Reivindicando uma consulta coletiva, os beiradeiros pedem a inclusão dos moradores mais antigos, dos jovens, das mulheres, dos professores que lecionam na comunidade, do guarda de endemia, dos dirigentes das igrejas, dos pequenos comerciantes e dos moradores nascidos em Montanha e Mangabal, que não moram mais na comunidade, mas que sempre retornam para participar das manifestações tradicionais.
Assim como o Protocolo dos Munduruku, a construção do Protocolo de Consulta dos beiradeiros foi elaborada pelos participantes do ‘Projeto Agroextrativista Montanha e Mangabal’, realizado pela Associação de Moradores das Comunidades Montanha e Mangabal e contou com o apoio do MPF, FASE, FAOR, Fundação Ford, Cimi, Nova Cartografia Social e Greenpeace.
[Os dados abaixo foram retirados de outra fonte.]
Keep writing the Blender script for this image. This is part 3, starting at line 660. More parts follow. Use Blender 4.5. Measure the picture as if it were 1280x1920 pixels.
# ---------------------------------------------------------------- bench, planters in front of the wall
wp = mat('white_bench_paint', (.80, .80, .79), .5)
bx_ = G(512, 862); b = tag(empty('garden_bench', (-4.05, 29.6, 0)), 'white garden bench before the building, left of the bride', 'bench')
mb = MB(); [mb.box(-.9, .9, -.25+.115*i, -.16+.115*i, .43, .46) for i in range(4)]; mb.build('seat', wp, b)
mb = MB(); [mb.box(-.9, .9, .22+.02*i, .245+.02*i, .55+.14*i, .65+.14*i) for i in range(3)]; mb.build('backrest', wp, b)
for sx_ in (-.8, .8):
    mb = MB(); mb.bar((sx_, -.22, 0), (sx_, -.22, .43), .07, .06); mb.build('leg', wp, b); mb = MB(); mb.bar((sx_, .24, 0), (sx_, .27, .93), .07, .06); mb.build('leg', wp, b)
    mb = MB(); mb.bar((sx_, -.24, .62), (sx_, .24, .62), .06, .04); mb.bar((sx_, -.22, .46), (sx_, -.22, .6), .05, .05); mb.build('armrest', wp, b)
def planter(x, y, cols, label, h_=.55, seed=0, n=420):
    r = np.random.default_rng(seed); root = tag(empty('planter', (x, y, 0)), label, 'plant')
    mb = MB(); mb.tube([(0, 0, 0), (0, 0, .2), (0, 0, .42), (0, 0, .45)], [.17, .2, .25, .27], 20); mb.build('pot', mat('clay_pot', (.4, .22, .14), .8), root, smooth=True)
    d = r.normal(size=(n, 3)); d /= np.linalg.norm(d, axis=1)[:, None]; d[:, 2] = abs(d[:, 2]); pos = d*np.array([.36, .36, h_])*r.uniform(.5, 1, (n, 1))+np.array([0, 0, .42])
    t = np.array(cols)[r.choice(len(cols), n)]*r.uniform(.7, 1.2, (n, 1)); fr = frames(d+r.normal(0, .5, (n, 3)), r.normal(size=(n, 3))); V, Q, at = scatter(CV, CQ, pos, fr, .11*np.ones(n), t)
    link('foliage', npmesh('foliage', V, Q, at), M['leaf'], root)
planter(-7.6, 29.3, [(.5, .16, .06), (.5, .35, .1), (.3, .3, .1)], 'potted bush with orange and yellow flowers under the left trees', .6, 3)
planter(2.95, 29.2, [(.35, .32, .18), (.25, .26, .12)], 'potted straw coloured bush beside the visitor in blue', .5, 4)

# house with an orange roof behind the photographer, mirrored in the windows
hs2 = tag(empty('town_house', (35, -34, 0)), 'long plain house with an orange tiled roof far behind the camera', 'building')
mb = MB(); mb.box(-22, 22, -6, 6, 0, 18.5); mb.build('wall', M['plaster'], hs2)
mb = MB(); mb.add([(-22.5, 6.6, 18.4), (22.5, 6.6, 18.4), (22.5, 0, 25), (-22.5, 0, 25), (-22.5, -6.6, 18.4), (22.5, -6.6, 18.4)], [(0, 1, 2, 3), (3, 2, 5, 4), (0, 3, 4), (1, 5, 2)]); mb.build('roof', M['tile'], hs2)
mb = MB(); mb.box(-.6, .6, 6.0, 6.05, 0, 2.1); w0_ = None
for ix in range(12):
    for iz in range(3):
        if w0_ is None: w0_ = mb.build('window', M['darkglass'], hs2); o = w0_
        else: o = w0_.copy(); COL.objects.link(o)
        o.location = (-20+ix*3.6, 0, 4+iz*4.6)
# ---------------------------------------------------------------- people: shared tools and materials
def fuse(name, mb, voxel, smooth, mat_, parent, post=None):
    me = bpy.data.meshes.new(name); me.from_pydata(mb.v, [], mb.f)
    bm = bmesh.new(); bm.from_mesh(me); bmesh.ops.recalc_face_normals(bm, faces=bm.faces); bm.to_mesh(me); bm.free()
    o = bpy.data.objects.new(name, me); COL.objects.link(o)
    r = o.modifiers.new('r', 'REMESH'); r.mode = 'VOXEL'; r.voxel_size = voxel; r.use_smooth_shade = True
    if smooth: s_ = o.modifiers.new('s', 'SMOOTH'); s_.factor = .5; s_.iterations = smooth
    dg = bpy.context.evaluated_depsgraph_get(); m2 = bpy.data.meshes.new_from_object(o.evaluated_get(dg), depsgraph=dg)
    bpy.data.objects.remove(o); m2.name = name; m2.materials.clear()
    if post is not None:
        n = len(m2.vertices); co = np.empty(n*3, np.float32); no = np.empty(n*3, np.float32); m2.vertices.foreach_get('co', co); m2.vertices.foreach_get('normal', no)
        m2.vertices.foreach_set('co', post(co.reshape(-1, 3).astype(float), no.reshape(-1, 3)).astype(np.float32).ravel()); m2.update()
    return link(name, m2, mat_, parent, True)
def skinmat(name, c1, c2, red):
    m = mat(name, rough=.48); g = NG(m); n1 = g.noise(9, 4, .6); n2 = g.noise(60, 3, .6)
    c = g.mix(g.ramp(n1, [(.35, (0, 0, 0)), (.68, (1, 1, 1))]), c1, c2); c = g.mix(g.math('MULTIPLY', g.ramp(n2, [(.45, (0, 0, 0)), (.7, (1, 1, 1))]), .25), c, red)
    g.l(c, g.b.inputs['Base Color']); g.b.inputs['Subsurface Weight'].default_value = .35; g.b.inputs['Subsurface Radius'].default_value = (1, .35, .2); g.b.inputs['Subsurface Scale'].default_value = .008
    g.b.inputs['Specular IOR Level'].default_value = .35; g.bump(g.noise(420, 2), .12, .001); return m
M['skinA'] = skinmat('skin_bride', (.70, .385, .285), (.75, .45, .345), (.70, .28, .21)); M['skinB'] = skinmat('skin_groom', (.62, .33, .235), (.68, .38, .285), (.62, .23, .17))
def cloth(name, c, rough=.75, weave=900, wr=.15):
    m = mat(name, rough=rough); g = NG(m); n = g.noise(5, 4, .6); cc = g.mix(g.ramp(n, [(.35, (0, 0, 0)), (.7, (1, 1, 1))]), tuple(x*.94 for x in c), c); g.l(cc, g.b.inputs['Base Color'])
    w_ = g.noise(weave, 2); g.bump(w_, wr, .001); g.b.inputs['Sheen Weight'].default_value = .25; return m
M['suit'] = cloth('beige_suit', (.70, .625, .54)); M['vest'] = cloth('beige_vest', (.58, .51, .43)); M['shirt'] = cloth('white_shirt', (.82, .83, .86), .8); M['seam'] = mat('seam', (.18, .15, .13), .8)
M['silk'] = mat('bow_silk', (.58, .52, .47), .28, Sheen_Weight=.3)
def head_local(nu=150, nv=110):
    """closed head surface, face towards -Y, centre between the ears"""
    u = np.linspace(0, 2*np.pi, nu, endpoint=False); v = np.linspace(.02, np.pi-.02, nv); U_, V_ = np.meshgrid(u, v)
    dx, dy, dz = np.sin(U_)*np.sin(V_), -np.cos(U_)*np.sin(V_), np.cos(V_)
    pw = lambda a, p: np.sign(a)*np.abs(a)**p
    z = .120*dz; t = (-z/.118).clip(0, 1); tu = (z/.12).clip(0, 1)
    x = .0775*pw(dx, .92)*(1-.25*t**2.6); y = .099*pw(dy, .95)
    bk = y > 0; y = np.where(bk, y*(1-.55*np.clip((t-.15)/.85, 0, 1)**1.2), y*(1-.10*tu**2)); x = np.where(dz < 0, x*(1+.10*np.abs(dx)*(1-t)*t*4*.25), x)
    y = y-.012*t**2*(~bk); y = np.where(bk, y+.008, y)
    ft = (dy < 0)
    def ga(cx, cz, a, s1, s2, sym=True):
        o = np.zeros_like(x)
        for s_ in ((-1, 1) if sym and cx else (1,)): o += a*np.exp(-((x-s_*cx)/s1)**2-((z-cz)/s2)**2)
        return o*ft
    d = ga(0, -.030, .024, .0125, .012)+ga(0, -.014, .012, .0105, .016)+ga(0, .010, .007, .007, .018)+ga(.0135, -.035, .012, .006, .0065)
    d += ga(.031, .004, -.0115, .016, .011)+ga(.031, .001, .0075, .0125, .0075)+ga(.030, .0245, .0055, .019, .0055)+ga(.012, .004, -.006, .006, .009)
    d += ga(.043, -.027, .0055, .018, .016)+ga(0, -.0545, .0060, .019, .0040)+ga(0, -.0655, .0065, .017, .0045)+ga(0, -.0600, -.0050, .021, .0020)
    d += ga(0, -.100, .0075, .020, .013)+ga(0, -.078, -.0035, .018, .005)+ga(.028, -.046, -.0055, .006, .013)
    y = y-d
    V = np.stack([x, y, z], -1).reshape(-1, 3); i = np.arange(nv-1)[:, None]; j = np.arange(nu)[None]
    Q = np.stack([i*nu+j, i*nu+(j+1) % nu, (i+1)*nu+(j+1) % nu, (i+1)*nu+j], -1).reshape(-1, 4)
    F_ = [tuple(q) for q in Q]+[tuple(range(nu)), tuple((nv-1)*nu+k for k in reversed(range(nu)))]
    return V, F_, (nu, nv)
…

Acesse aqui o protocolo de Consulta Munduruku
Acesse aqui o Protocolo de Consulta Montanha e Mangabal
Acesse aqui a íntegra do edital de convocação da audiência pública
Serviço:
Audiência pública sobre irregularidades e possíveis impactos da hidrelétrica de São Luiz do Tapajós
Data: 29 de janeiro
Hora: 14h
Local: Auditório da Associação Comercial e Empresarial de Santarém (Aces), localizado na Praça da Bandeira, 565, no centro de Santarém (PA).